Several macro-level uncertainties, including geopolitics, the US election, and conflict in the Middle East, could threaten the market’s bull run (^DJI, ^IXIC, ^GSPC). Interactive Brokers chief strategist Steve Sosnick sits down with Market Domination Hosts Julie Hyman and Josh Lipton to outline three risks he sees as potential fuel for the market to wipe out.
The first two risks center around the presidential election. Sosnick says, “The election itself can be a bit of a hairy situation. I think right now, although the market sort of has been pricing in some Trump trades, I think the polls are still telling you that it’s a coin toss” between former President Donald Trump and Vice President Kamala Harris. Election day is now just twelve days away.
The first risk, he says, “if Trump seems to be going through with the idea of his tax policies,” then “the bond market (^TYX, ^TNX, ^FVX) may flip out.” Secondly, “if Harris seems committed to not extending the Trump tax cuts, you may see a little of tax selling brought forward rather than rather than kept into next year.”
The third market risk is “the lofty expectations we’ve priced in. We’ve priced in 15% growth for next year basically on earnings and that’s that’s a tough thing to reconcile with an economy that that people are clamoring for interest rate cut.”
On rate cuts by the Federal Rserve, he believes a 25-basis-point cut has been anticipated for the November FOMC meeting: “But going forward, how much are they going to do? And so the markets better figure out it. [It’s] better to lean on the side of the strong economy that can deliver those earnings results, rather than sort of hinging upon rate cuts. And if we’re hinged too much upon rate cuts, that could be a bit of a disappointment as well.”
Catch Steve Sosnick also weigh in on Tesla’s (TSLA) third quarter results and the push it is giving to the market, calling the EV giant’s earnings “a hard story to poke holes in.”
To watch more expert insights and analysis on the latest market action, check out more Market Domination here.
This post was written by Naomi Buchanan.
You said recently?
Something interesting.
You said, listen, surfing the wave right now has been working for a lot of folks.
Hopefully, you said it doesn’t end in a wipe out.
How could it end in a wipe out?
I mean, what is on this sort of Steve Sosnick Wall of worry.
Well, I mean, I guess, you know, as my life spent as a risk manager really, I, I’ve, that’s, that’s unfortunately a, a skill I’ve honed for years.
Um, but what it means is something, it’s, it’s often something you don’t expect the geopolitics.

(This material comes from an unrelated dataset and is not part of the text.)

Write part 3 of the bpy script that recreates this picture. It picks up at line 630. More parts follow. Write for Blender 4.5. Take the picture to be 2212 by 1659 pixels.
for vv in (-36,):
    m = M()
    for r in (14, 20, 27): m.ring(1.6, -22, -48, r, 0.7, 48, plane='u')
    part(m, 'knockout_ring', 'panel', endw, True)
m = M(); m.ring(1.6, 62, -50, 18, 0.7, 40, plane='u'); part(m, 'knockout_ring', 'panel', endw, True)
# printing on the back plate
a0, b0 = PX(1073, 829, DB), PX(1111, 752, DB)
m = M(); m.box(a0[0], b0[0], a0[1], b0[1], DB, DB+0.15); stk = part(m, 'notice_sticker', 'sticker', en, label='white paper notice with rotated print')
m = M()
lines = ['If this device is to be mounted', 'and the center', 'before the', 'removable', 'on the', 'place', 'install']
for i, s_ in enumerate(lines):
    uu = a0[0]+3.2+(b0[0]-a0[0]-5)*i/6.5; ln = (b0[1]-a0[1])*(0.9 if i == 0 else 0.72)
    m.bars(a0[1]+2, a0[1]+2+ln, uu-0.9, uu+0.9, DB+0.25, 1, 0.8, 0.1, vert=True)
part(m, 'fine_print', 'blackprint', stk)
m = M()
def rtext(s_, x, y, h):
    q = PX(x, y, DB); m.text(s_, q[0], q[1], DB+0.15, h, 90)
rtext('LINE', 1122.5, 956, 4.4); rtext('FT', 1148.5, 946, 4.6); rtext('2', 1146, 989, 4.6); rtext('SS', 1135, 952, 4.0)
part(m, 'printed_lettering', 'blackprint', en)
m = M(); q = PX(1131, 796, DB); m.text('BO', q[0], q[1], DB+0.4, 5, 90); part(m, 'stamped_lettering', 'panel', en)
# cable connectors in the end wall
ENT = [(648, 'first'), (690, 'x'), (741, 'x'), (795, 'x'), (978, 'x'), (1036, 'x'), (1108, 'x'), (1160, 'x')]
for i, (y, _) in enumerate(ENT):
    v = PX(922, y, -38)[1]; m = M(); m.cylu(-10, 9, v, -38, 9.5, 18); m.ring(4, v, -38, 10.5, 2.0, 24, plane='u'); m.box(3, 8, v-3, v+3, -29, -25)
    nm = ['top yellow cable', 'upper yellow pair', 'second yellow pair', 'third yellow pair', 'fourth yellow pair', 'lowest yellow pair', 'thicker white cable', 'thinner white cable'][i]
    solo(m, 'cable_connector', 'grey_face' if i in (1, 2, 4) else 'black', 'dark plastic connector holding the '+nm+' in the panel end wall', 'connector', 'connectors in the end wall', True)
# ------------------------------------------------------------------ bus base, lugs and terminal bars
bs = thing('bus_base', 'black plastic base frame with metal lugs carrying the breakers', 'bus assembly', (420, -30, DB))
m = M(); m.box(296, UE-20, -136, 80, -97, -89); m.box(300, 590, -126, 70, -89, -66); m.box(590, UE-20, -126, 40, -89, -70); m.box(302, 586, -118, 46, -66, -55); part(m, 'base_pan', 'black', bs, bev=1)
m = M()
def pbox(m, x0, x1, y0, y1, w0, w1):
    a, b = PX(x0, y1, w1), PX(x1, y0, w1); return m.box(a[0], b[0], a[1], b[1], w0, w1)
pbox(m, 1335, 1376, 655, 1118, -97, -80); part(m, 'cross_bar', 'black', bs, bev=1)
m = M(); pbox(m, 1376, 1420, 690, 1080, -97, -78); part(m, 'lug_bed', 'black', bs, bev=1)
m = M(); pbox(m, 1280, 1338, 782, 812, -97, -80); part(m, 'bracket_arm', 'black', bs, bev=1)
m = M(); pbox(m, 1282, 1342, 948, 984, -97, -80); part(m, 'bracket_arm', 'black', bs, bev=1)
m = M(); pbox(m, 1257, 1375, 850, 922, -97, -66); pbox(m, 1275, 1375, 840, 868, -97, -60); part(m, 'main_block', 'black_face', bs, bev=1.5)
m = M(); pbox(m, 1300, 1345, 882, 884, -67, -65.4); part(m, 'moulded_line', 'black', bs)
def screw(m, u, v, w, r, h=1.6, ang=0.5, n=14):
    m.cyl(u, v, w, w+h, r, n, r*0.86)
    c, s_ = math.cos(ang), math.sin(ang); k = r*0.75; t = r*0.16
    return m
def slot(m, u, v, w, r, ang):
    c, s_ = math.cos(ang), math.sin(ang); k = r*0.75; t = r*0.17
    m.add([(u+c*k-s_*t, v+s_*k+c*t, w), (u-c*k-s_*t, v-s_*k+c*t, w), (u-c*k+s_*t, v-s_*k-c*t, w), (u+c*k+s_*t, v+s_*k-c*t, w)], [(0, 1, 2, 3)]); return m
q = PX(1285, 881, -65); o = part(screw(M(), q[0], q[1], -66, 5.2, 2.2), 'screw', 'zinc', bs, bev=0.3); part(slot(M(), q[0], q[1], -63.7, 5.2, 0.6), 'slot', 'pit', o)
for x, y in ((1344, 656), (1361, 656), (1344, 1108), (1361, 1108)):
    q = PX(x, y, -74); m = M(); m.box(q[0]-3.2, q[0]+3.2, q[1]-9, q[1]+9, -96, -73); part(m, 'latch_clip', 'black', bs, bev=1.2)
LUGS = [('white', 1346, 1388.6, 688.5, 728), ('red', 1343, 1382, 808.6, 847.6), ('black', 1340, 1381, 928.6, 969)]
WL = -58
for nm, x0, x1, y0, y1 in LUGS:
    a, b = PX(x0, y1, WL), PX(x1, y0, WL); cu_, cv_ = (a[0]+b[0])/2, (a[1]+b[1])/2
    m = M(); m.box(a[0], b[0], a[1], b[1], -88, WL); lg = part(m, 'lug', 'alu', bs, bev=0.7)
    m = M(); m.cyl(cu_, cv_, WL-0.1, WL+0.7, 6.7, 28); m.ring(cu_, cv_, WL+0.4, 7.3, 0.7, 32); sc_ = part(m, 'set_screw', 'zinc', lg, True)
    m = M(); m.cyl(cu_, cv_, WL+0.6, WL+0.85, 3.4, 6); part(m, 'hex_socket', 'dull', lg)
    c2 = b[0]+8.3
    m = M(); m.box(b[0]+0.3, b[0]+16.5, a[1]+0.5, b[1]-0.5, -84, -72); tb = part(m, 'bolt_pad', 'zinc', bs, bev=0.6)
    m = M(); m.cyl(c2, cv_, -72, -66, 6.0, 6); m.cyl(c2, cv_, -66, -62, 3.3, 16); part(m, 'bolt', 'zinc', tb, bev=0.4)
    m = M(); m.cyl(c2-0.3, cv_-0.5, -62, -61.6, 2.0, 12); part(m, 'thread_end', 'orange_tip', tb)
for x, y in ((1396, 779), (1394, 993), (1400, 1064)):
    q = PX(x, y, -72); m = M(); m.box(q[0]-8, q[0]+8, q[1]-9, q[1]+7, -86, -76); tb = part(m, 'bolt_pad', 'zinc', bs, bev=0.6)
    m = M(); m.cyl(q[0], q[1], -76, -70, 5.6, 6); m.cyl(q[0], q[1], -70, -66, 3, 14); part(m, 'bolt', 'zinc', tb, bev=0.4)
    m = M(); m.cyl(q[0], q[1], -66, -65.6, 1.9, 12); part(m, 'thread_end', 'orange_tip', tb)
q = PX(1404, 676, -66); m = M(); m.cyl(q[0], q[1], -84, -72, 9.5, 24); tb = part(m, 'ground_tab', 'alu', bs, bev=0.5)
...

We all know what’s out there.
And quite frankly, we, we, we, we can, we sort of have a sense of what can happen.
Yes.
I mean, if things really metastasize and have a feeling that Israel’s hanging out until after the election, um, right now, um, but that, you know, the Middle East can always flare up and I hope it doesn’t, um, the election itself can be a bit of a, you know, a hairy situation.
Um, you know, I, I think right now, although the market sort of has been pricing in some Trump trades.
I think the, the polls are still telling you that it’s a coin toss and, you know, one of the reactions might be, um, you know, basically the bond market may flip out, you know, if, if Trump seems to be going through with the idea of, of, you know, his tax policies.
On the other hand, if, um, Harris seems committed to not extending the Trump tax cuts, you may see a little, uh, of the, you know, of the cat of tax selling brought forward rather than, rather than kept into next year.
So that could be a potential risk too.
And then of course, there’s just the lofty expectations we’ve priced in, we priced in 15% growth for next year, basically on earnings.
And that’s, that’s a tough thing to reconcile with an economy that, that’s, you know, people are clamoring for interest rate cuts and considering though that the Atlanta Fed’s GDP now is 3.4%.
Something’s got to give the economic data we saw today, Steve, I mean, very strong new home sales, initial jobless claims.
Yeah.
So are you gonna, so are you gonna get rate cuts in that environment?
Yeah, you might get, you’ll probably get 25 at the next meeting because it’s kind of baked in.
But going forward, how much are they gonna, how much are they going to do?
And so the markets better figure out it better lean on the side of the strong economy that can deliver those earnings results.
Rather than sort of hinging upon rate cuts.
And if we’re hinged too much upon rate cuts, that could be a bit of a disappointment as well.